Kamp Amersfoort's Barbed Wire Sale Canceled After Protests

Sale Of Barbed Wire From Nazi Camp Causes Outrage

The foundation in charge of a former Nazi concentration camp in the Netherlands on Tuesday cancelled the planned sale of pieces of barbed wire dug up at the site after protests from Jewish groups.

Kamp Amersfoort Foundation director Harry Ruijs said he would no longer sell the 50 pieces of wire for 10 euros ($13) apiece to finance an exhibition of artefacts discovered at the site around 50 kilometres (30 miles) southwest of Amsterdam.

"It seems we have hurt some people and it was not our intention at all," Ruijs told AFP. "That's why we decided to halt the sale."

Ruijs said the foundation originally decided to sell the barbed wire pieces -- mounted on a display board -- to cover the 500 euros it would cost to put on the exhibition to "draw attention to the importance of physical evidence whose preservation costs money."

Artefacts included helmets, water bottles and 150 mysterious name tags in which the names and addresses have been engraved in mirror image.

The plans to mount and sell the barbed wire pieces were met with outrage by Jewish organisations on Tuesday, the day after the planned sale was announced.

"Barbed wire is the archetypical symbol of the concentration camp.
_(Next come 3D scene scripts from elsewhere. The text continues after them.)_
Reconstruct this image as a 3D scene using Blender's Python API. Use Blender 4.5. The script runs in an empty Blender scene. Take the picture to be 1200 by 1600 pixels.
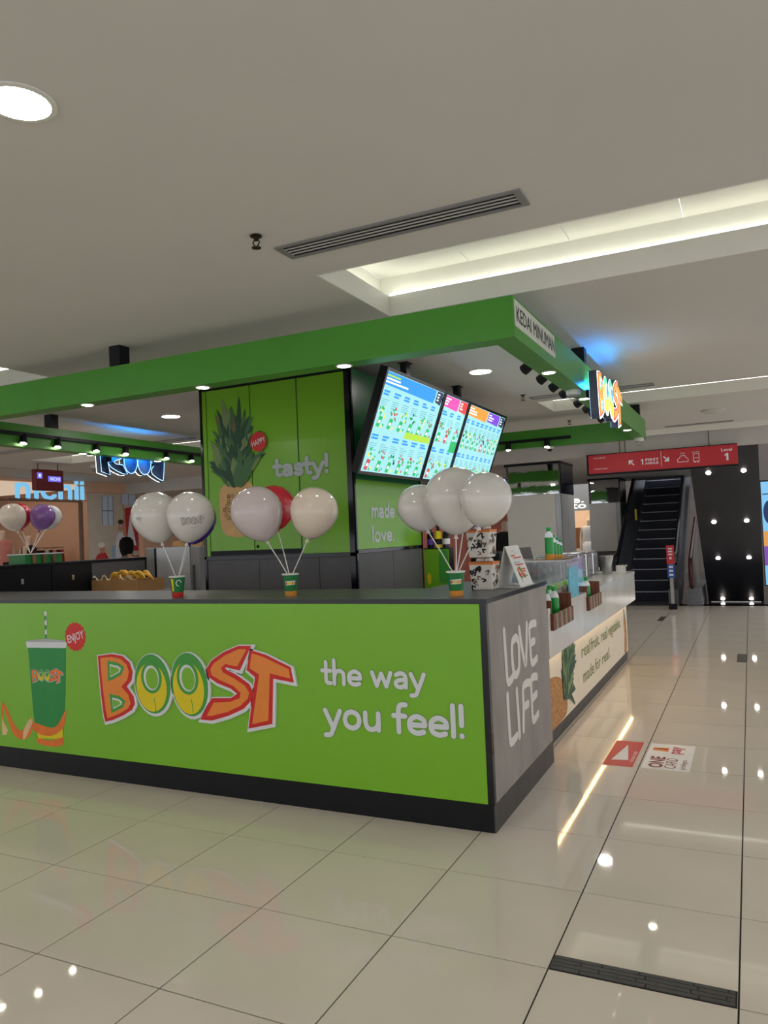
import bpy, bmesh, math, random
from mathutils import Vector, Matrix
from mathutils.geometry import tessellate_polygon
random.seed(7)
scn = bpy.context.scene
COL = scn.collection

# ---------------------------------------------------------------- camera
cam_data = bpy.data.cameras.new('camera')
cam_data.sensor_fit = 'VERTICAL'; cam_data.sensor_height = 24.0
cam_data.lens = 17.84; cam_data.clip_end = 200
cam = bpy.data.objects.new('camera', cam_data); COL.objects.link(cam)
CAM_R = ((0.900245, 0.050539, 0.432441, 1.230124), (0.433392, -0.009092, -0.901160, -3.708382), (-0.041612, 0.998681, -0.030088, 1.525000), (0, 0, 0, 1))
cam.matrix_world = Matrix(CAM_R)
scn.camera = cam

# ---------------------------------------------------------------- world, exposure
world = bpy.data.worlds.new('mall_ambience'); scn.world = world
world.use_nodes = True
wb = world.node_tree.nodes['Background']
wb.inputs['Color'].default_value = (0.94, 0.97, 1.0, 1); wb.inputs['Strength'].default_value = 1.15
scn.view_settings.view_transform = 'Standard'; scn.view_settings.look = 'None'
scn.view_settings.exposure = 0.08; scn.view_settings.gamma = 1.0
scn.view_settings.use_curve_mapping = False
DL_POWER = 110.0      # mall downlight discs
SMALL_DL = 55.0      # small lights in the green beam
COVE = 3.2           # tubes in the ceiling coves

# ---------------------------------------------------------------- helpers
def S(r, g, b):
    f = lambda c: (c/12.92 if c <= .04045 else ((c+.055)/1.055)**2.4)
    return (f(r/255), f(g/255), f(b/255))

def mat(name, col, rough=.5, metal=0., var=.06, scale=6., bump=0., emit=0., alpha=1., trans=0., spec=.5, kind='noise', col2=None, coat=0., ior=1.45, aniso=(1,1,1)):
    m = bpy.data.materials.new(name); m.use_nodes = True
    nt = m.node_tree; b = nt.nodes['Principled BSDF']; L = nt.links
    c = (*col, 1)
    b.inputs['Roughness'].default_value = rough; b.inputs['Metallic'].default_value = metal
    b.inputs['Specular IOR Level'].default_value = spec; b.inputs['IOR'].default_value = ior
    b.inputs['Coat Weight'].default_value = coat; b.inputs['Coat Roughness'].default_value = .06
    b.inputs['Transmission Weight'].default_value = trans; b.inputs['Alpha'].default_value = alpha
    b.inputs['Base Color'].default_value = c
    if emit:
        b.inputs['Emission Color'].default_value = c; b.inputs['Emission Strength'].default_value = emit
    if var or col2 or bump:
        tc = nt.nodes.new('ShaderNodeTexCoord'); mp = nt.nodes.new('ShaderNodeMapping')
        mp.inputs['Scale'].default_value = aniso
        L.new(tc.outputs['Object'], mp.inputs['Vector'])
        if kind == 'voronoi':
            t = nt.nodes.new('ShaderNodeTexVoronoi'); t.inputs['Scale'].default_value = scale; fac = t.outputs['Distance']
        elif kind == 'brick':
            t = nt.nodes.new('ShaderNodeTexChecker'); t.inputs['Scale'].default_value = scale; fac = t.outputs['Fac']
        elif kind == 'wave':
            t = nt.nodes.new('ShaderNodeTexWave'); t.inputs['Scale'].default_value = scale
            t.inputs['Distortion'].default_value = 6.; t.inputs['Detail'].default_value = 3.; fac = t.outputs['Fac']
        else:
            t = nt.nodes.new('ShaderNodeTexNoise'); t.inputs['Scale'].default_value = scale
            t.inputs['Detail'].default_value = 5.; fac = t.outputs['Fac']
        L.new(mp.outputs['Vector'], t.inputs['Vector'])
        ramp = nt.nodes.new('ShaderNodeValToRGB')
        ramp.color_ramp.elements[0].position = .3; ramp.color_ramp.elements[1].position = .7
        c2 = col2 or tuple(min(1, x*(1+var)) for x in col)
        ramp.color_ramp.elements[0].color = (*[x*(1-var) for x in col], 1)
        ramp.color_ramp.elements[1].color = (*c2, 1)
        L.new(fac, ramp.inputs['Fac'])
        L.new(ramp.outputs['Color'], b.inputs['Base Color'])
        if emit: L.new(ramp.outputs['Color'], b.inputs['Emission Color'])
        if bump:
            bp = nt.nodes.new('ShaderNodeBump'); bp.inputs['Strength'].default_value = bump; bp.inputs['Distance'].default_value = .01
            L.new(fac, bp.inputs['Height']); L.new(bp.outputs['Normal'], b.inputs['Normal'])
    return m

BASE = {}
class F:                       # a flat drawing frame: origin, right, up; normal = right x up
    def __init__(s, o, u, v):
        s.o = Vector(o); s.u = Vector(u).normalized(); s.v = Vector(v).normalized(); s.n = s.u.cross(s.v)
    def __call__(s, a, b, d=0.): return s.o + s.u*a + s.v*b + s.n*d
    def at(s, a, b, d=0.): return F(s(a, b, d), s.u, s.v)

class MB:
    def __init__(s): s.v = []; s.f = []; s.m = []
    def add(s, vs, fs, m=0):
        k = len(s.v); s.v += [Vector(v) for v in vs]
        for f in fs: s.f.append(tuple(i+k for i in f)); s.m.append(m)
        return s
    def box(s, a, b, m=0, fr=None):
        x0, y0, z0 = a; x1, y1, z1 = b
        vs = [(x0,y0,z0),(x1,y0,z0),(x1,y1,z0),(x0,y1,z0),(x0,y0,z1),(x1,y0,z1),(x1,y1,z1),(x0,y1,z1)]
        if fr: vs = [fr(*v) for v in vs]
        return s.add(vs, [(0,3,2,1),(4,5,6,7),(0,1,5,4),(1,2,6,5),(2,3,7,6),(3,0,4,7)], m)
    def hexa(s, vs, m=0): return s.add(vs, [(0,3,2,1),(4,5,6,7),(0,1,5,4),(1,2,6,5),(2,3,7,6),(3,0,4,7)], m)
    def ring(s, rings, m=0, cap=True, closed=False):
        n = len(rings[0]); vs = [p for r in rings for p in r]; fs = []
        for i in range(len(rings)-1):
            for j in range(n):
                fs.append((i*n+j, i*n+(j+1)%n, (i+1)*n+(j+1)%n, (i+1)*n+j))
        if closed:
            i = len(rings)-1
            for j in range(n): fs.append((i*n+j, i*n+(j+1)%n, (j+1)%n, j))
        elif cap:
            fs.append(tuple(range(n))[::-1]); fs.append(tuple(range((len(rings)-1)*n, len(rings)*n)))
        return s.add(vs, fs, m)
    def lathe(s, o, prof, n=16, m=0, axis=(0,0,1), cap=True):
        o = Vector(o); ax = Vector(axis).normalized()
        t = Vector((1,0,0)) if abs(ax.x) < .9 else Vector((0,1,0))
        u = ax.cross(t).normalized(); w = ax.cross(u)
        return s.ring([[o+ax*h+(u*math.cos(2*math.pi*j/n)+w*math.sin(2*math.pi*j/n))*r for j in range(n)] for r, h in prof], m, cap)
    def cyl(s, p, q, r, r2=None, n=12, m=0):
        p = Vector(p); q = Vector(q); d = q-p
        return s.lathe(p, [(r,0),(r if r2 is None else r2, d.length)], n, m, d)
    def tube(s, pts, r, n=8, m=0, closed=False):
        pts = [Vector(p) for p in pts]; rings = []; N = len(pts); up = None
        for i, p in enumerate(pts):
            a = pts[(i-1) % N] if (i or closed) else p; b = pts[(i+1) % N] if (i < N-1 or closed) else p
            d = (b-a).normalized()
            if up is None:
                t = Vector((0,0,1)) if abs(d.z) < .9 else Vector((1,0,0)); up = (t-d*t.dot(d)).normalized()
            else: up = (up-d*up.dot(d)).normalized()
            w = d.cross(up); rr = r[i] if isinstance(r, (list, tuple)) else r
            rings.append([p+(up*math.cos(2*math.pi*j/n)+w*math.sin(2*math.pi*j/n))*rr for j in range(n)])
        return s.ring(rings, m, True, closed)
    def plate(s, fr, poly, d0, d1, m=0, holes=()):
        loops = [[Vector((*p, 0)) for p in poly]] + [[Vector((*p, 0)) for p in h] for h in holes]
        tris = tessellate_polygon(loops); flat = [p for l in loops for p in l]
        k = len(flat); vs = [fr(p.x, p.y, d1) for p in flat] + [fr(p.x, p.y, d0) for p in flat]
        fs = [tuple(t) for t in tris]
        st = 0
        for l in loops:
            for i in range(len(l)):
                a = st+i; b = st+(i+1) % len(l); fs.append((a, b, b+k, a+k))
            st += len(l)
        return s.add(vs, fs, m)
    def rect(s, fr, x0, y0, x1, y1, d0, d1, m=0): return s.plate(fr, [(x0,y0),(x1,y0),(x1,y1),(x0,y1)], d0, d1, m)
    def ell(s, fr, cx, cy, rx, ry, d0, d1, m=0, n=24, rot=0, hole=None):
        f = lambda a, b, ox=0, oy=0: [(cx+ox+a*math.cos(t)*math.cos(rot)-b*math.sin(t)*math.sin(rot), cy+oy+a*math.cos(t)*math.sin(rot)+b*math.sin(t)*math.cos(rot)) for t in [2*math.pi*i/n for i in range(n)]]
        return s.plate(fr, f(rx, ry), d0, d1, m, [f(*hole)] if hole else ())
    def stroke(s, fr, pts, w, d0, d1, m=0, smooth=True):
        if smooth and len(pts) > 2: pts = spline(pts, 6)
        n = len(pts); L = []; R = []; W = w if isinstance(w, (list, tuple)) else [w]*n
        if len(W) != n: W = [W[0]+(W[-1]-W[0])*i/(n-1) for i in range(n)]
        for i in range(n):
            a = pts[max(i-1,0)]; b = pts[min(i+1,n-1)]; dx, dy = b[0]-a[0], b[1]-a[1]; l = math.hypot(dx, dy) or 1
            nx, ny = -dy/l, dx/l; h = W[i]/2
            L.append((pts[i][0]+nx*h, pts[i][1]+ny*h)); R.append((pts[i][0]-nx*h, pts[i][1]-ny*h))
        vs = [fr(*p, d1) for p in L]+[fr(*p, d1) for p in R]
        s.add(vs, [(i, i+1, n+i+1, n+i) for i in range(n-1)], m)
        for q, (p, ww) in enumerate(((pts[0], W[0]), (pts[-1], W[-1]))):
            s.add([fr(p[0]+ww/2*math.cos(t*math.pi/5), p[1]+ww/2*math.sin(t*math.pi/5), d1+.00012*(q+1)) for t in range(10)], [tuple(range(10))], m)
        return s
    def text(s, fr, body, size, d0, d1, m=0, bold=0., align='LEFT', sx=1., shear=0., spacing=1., fit=None):
        cu = bpy.data.curves.new('t', 'FONT'); cu.body = body; cu.size = size; cu.offset = bold; cu.resolution_u = 2
        cu.align_x = align; cu.shear = shear; cu.space_character = spacing
        ob = bpy.data.objects.new('t', cu); me = bpy.data.meshes.new_from_object(ob)
        if fit:
            xx = [v.co.x for v in me.vertices]; sx = fit/(max(xx)-min(xx))
        s.add([fr(v.co.x*sx, v.co.y, d1) for v in me.vertices], [tuple(p.vertices) for p in me.polygons], m)
        bpy.data.objects.remove(ob); bpy.data.curves.remove(cu); bpy.data.meshes.remove(me)
        return s
    def build(s, name, mats, parent=None, smooth=False, bevel=0., world=True):
        base = BASE.get(parent.name, Vector()) if (parent and world) else Vector()
        if parent is None and world and s.v:      # a top-level mesh: origin at its base
            xs = [v.x for v in s.v]; ys = [v.y for v in s.v]; zs = [v.z for v in s.v]
            base = Vector(((min(xs)+max(xs))/2, (min(ys)+max(ys))/2, min(zs)))
        me = bpy.data.meshes.new(name); me.from_pydata([v-base for v in s.v], [], s.f)
        for mm in (mats if isinstance(mats, (list, tuple)) else [mats]): me.materials.append(mm)
        me.polygons.foreach_set('material_index', s.m)
        bm = bmesh.new(); bm.from_mesh(me); bmesh.ops.recalc_face_normals(bm, faces=bm.faces); bm.to_mesh(me); bm.free()
        if smooth:
            me.shade_smooth() if hasattr(me, 'shade_smooth') else None
            try: me.set_sharp_from_angle(angle=math.radians(40))
            except Exception: pass
        o = bpy.data.objects.new(name, me); COL.objects.link(o)
        if parent: o.parent = parent; BASE[o.name] = base
        elif world: o.location = base; BASE[o.name] = base
        if bevel:
            md = o.modifiers.new('bevel', 'BEVEL'); md.width = bevel; md.segments = 2; md.limit_method = 'ANGLE'
        return o

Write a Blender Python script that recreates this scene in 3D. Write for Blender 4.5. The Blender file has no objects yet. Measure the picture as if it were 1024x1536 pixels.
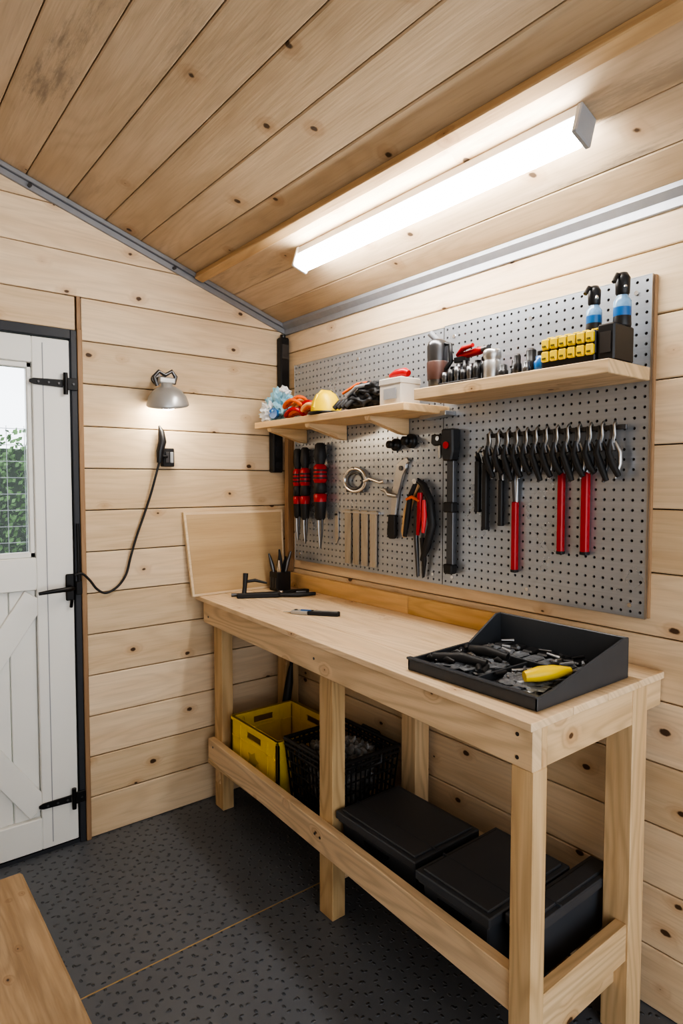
import bpy, bmesh, math, random
from mathutils import Vector, Matrix, Euler, noise as mnoise

random.seed(7)
scene = bpy.context.scene

# ------------------------------------------------------------------ materials
MATS = {}
def new_mat(name):
    m = bpy.data.materials.new(name); m.use_nodes = True
    nt = m.node_tree
    b = nt.nodes['Principled BSDF']
    MATS[name] = m
    return m, nt, b

def plain(name, col, rough=0.5, metal=0.0, noise_amt=0.08, nscale=30, bump=0.0, spec=0.5, coat=0.0, trans=0.0, emit=None, estr=0.0):
    m, nt, b = new_mat(name)
    N = nt.nodes; L = nt.links
    tc = N.new('ShaderNodeTexCoord')
    nz = N.new('ShaderNodeTexNoise'); nz.inputs['Scale'].default_value = nscale; nz.inputs['Detail'].default_value = 4
    L.new(tc.outputs['Object'], nz.inputs['Vector'])
    mx = N.new('ShaderNodeMix'); mx.data_type = 'RGBA'
    mx.inputs['A'].default_value = (*[c*(1-noise_amt) for c in col], 1)
    mx.inputs['B'].default_value = (*[min(1, c*(1+noise_amt)) for c in col], 1)
    L.new(nz.outputs['Fac'], mx.inputs['Factor'])
    L.new(mx.outputs['Result'], b.inputs['Base Color'])
    b.inputs['Roughness'].default_value = rough
    b.inputs['Metallic'].default_value = metal
    b.inputs['Specular IOR Level'].default_value = spec
    b.inputs['Coat Weight'].default_value = coat
    b.inputs['Transmission Weight'].default_value = trans
    if bump > 0:
        bp = N.new('ShaderNodeBump'); bp.inputs['Strength'].default_value = bump; bp.inputs['Distance'].default_value = 0.002
        L.new(nz.outputs['Fac'], bp.inputs['Height']); L.new(bp.outputs['Normal'], b.inputs['Normal'])
    if emit:
        b.inputs['Emission Color'].default_value = (*emit, 1); b.inputs['Emission Strength'].default_value = estr
    return m

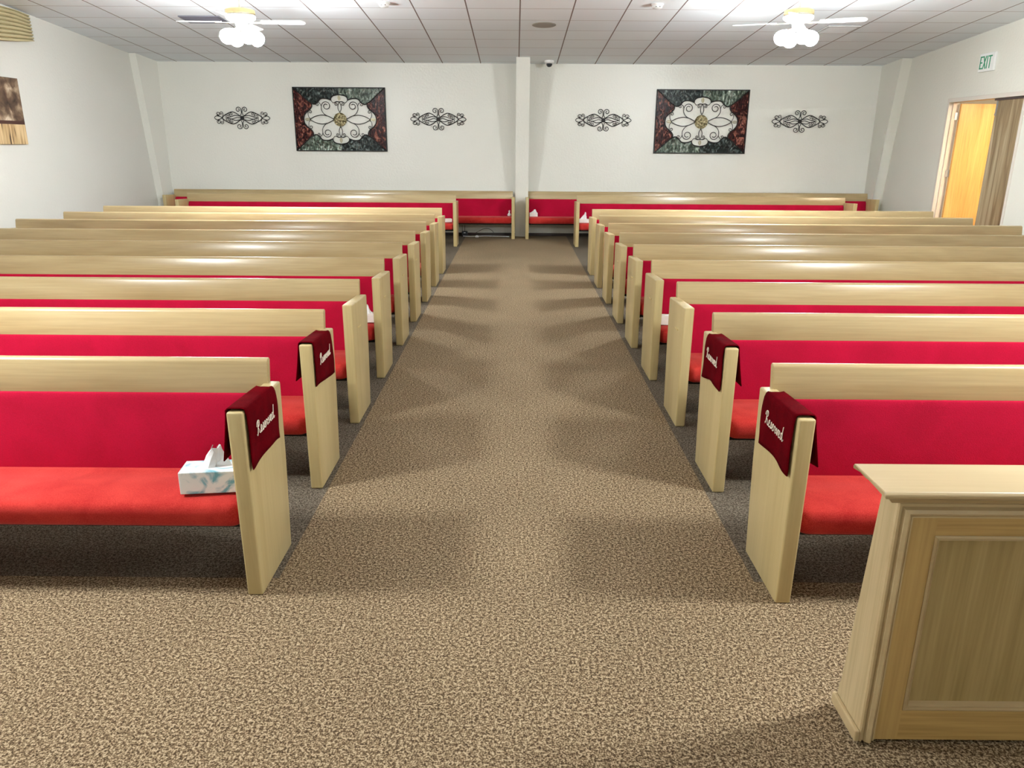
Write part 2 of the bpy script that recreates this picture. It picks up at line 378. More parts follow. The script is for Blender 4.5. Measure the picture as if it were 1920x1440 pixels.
# ------------------------------------------------------------------ pews
ZP = .768
def cushion(name, L, prof, mat_, end=.05, sag=0.0, n=60, seed=0, wav=.001):
    """a padded bar along x with the (y,z) profile, softened at its ends"""
    rnd = random.Random(seed); ph = [rnd.uniform(0, 6.28) for _ in range(6)]
    cy = sum(p[0] for p in prof) / len(prof); c_z = sum(p[1] for p in prof) / len(prof)
    b = MB(); m = len(prof)
    xs = [-L / 2 + end * (1 - math.cos(math.pi / 2 * k / 6)) for k in range(7)]
    inner = [(-L / 2 + end) + (L - 2 * end) * k / n for k in range(1, n)]
    xs = xs + inner + [-x for x in xs[::-1]]
    for x in xs:
        e = max(0.0, (abs(x) - (L / 2 - end)) / end); k = 1 - .28 * (1 - math.sqrt(max(0, 1 - e * e)))
        wv = wav * (math.sin(x * 2.3 + ph[0]) + .6 * math.sin(x * 5.1 + ph[1]))
        for y, z in prof:
            b.v.append((x, cy + (y - cy) * k, c_z + (z - c_z) * k + wv * (1 if z > c_z else 0)))
    for i in range(len(xs) - 1):
        for j in range(m):
            b.face((i * m + j, i * m + (j + 1) % m, (i + 1) * m + (j + 1) % m, (i + 1) * m + j))
    b.face(range(m)); b.face(range(len(b.v) - 1, len(b.v) - m - 1, -1))
    return b.mesh(name, mat_, autosmooth=1.1)
M_under = simple('black_seat_underside', (.012, .010, .010), .9)  # seat board under the cushion coloured plain black
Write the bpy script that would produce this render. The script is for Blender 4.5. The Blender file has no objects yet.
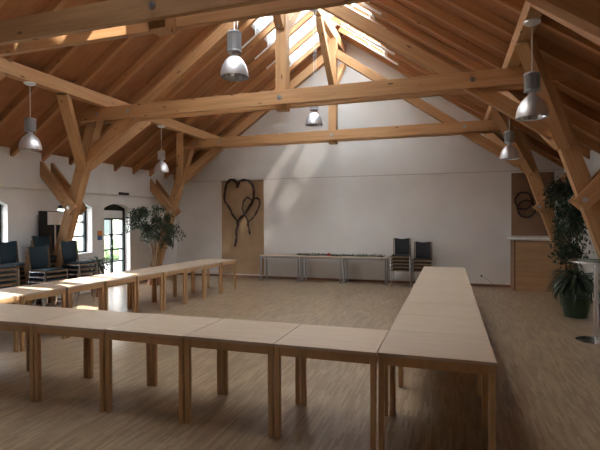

It should not be put up for sale at all," said Esther Voet, deputy director of the Dutch Centre for Documentation and Information on Israel (CIDI).

"Imagine if some of these pieces of barbed wire are ultimately bought by a neo-Nazi. That would be horrible," Voet said.

A spokeswoman for the Netherlands's Central Jewish Council who asked not to be named said that idea was "completely tasteless and lacking in respect for the victims and their families."

Between 35,000 and 40,000 people passed through Kamp Amersfoort during World War II -- of whom at least half were deported to Nazi death camps including Buchenwald.

Today, not much of the camp remains. Buildings to train police officers were built on the site after the war.

Ruijs said he consulted former prisoners at the camp and their relatives before the sale and that their reactions had been positive.

"We'll now give away the barbed wire pieces to those who ask for it and had relatives who passed through the camp," said Ruijs.